In those (good old) days, it was possible for many households to function productively with only one income. Now we have more superstars/celebrities, the compensation of these superstars/celebrities is through the roof, the gap between the median superstar's income (actor/actress, athlete, sportsperson, cable/TV talking head, etc) and the median household income (even with 2 incomes in the household) is wider than ever.
Welcome to the new (upside down) normal.
Why is it okay that on American Idol for example, only one contestant (the winner) gets $1 Million but a single judge could earn as high as $45 Million? In a better (upside up, downside down) world, a judge's salary may be no more than $5 million, but the contestants (way down to the regional finalists) would have earned more. Maybe I'm wrong - but in my own opinion, viewers don't watch these shows to see the judges, I think they watch to see the contestants. Granted, the opinions of the judges creates a part of the dynamic that makes for a good show - but, at the end of the day, if viewers are given a choice, they probably need the contestants more than the judges.
In the sports arena, the various players are well paid, many in the millions. On top of that, some of them have endorsement deals that run into tens (or hundreds) of millions.
Understand that I do not begrudge them their earnings - they are getting it fair and square according to the terms of their respective contracts. What I find fault with is the environment that has allowed this kind of upside down thinking to flourish.
The average Jane or Joe may wonder if this is not a case of sour grapes - after all, some will argue that what a basketball player earns has no effect on them up or down. Well, it does!
Season tickets cost more, cable TV costs more - this is where those salaries are extracted from. For the various (e.g. consumer product brand) endorsement deals, those costs are buried in the final cost of the products you and I buy every day. Yes, (some of) these superstars (especially in sports) have a limited window to earn this kind of money - true, but at least they remain celebrities after they retire and are probably not going to have a hard time making a headway at some other vocation (e.g. real estate). The middle aged unemployed worker, who loses his job may never get another.
Some of these sportsmen could potentially suffer injuries that would put them out of business and/or leave them disabled - true, but they have a better insurance package than the average Joe to mitigate that. That coal miner or factory worker could equally suffer an injury that leaves them disabled or incapacitated - unfortunately, that may just be the beginning of a downward spiral because they have no similar safety nets.
It seems to me that for a very tiny slice of the population (CEOs, sportsmen, actors, celebrities), wages/salaries/benefits are allowed to rise exponentially - and no one bats an eyelid.
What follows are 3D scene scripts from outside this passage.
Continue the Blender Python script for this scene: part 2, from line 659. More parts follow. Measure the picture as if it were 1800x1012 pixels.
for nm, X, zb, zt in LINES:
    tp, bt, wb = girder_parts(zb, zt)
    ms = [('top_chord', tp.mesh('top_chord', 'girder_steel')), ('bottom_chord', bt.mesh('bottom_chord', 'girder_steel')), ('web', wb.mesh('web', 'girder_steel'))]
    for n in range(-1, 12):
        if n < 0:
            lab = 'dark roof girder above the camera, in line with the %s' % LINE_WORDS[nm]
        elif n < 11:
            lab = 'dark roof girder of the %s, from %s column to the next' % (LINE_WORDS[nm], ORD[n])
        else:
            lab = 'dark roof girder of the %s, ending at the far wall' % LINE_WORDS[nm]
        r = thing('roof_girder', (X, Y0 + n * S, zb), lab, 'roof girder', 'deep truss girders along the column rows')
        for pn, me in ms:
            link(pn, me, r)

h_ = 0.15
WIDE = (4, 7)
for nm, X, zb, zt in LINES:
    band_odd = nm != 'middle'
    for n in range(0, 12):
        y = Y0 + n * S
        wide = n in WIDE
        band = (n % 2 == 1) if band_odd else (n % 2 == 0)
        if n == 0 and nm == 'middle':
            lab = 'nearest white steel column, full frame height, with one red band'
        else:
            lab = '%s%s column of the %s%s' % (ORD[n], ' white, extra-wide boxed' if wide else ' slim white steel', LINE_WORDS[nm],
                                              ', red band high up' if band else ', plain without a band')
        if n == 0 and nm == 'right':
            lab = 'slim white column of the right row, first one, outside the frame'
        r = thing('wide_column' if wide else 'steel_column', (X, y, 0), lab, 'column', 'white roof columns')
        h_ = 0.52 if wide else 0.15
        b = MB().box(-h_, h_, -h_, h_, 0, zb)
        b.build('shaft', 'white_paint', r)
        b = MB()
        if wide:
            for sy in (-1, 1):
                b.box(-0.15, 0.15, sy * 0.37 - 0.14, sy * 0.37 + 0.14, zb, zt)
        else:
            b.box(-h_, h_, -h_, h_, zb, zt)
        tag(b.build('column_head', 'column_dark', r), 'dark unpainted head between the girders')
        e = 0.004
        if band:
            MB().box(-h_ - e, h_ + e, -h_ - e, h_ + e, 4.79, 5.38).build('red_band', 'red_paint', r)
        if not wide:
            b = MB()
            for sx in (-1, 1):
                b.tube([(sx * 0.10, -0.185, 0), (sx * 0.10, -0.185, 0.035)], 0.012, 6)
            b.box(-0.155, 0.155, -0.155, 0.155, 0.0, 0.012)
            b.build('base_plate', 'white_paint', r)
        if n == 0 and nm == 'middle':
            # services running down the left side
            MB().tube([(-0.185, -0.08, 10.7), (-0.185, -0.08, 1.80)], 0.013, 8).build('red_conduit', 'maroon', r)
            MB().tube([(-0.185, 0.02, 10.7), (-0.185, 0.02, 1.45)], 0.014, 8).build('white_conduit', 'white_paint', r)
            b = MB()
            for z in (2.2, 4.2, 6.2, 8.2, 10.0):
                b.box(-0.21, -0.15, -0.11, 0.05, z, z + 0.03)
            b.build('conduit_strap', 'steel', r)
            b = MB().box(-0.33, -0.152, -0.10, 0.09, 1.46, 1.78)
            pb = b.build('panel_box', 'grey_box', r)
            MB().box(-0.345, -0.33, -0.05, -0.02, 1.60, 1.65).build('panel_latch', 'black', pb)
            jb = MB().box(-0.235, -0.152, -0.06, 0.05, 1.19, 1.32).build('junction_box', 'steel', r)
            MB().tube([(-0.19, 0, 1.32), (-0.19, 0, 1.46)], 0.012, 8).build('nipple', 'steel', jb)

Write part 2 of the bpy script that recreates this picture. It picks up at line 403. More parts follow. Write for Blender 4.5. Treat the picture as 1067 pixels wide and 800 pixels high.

On the other hand, for the great majority, wages are either flat, or falling - and when (like the case of the union workers under assault from Republicans) they try to negotiate raises - insufficient to even overcome inflation - the plutocrats scream foul. Michigan is slashing benefits for the unemployed - oligarch/plutocrat interests will even kick those who are already down - in exchange for tax cuts to corporations!
This is the upside down world in which we live. When those at the top earn way more than enough, they are just going to hoard it - it does no one any good. If these celebrities are paid less, more money stays in the hands of middle class working folks, who will spend it, and in the process create more jobs.
I don't know the solution - but it is a problem that we need to think about. I don't think the solution will come from the political parties or the government - indeed, one newspaper columnist captured the current state of affairs when she wrote
"It used to be that [politicians were] meant to tend to the issues that mattered most to voters. But now voters are being called upon to tend — through their votes — to the issues that matter most to [politicians]."
That is why politicians would rather discuss cutting social security benefits (this matters to politicians, because it matters to their wealthy/corporate donors) rather than increasing government spending to create jobs (which matters to the majority of voters).
The salvation of the middle class, will have to come from the middle class - somehow!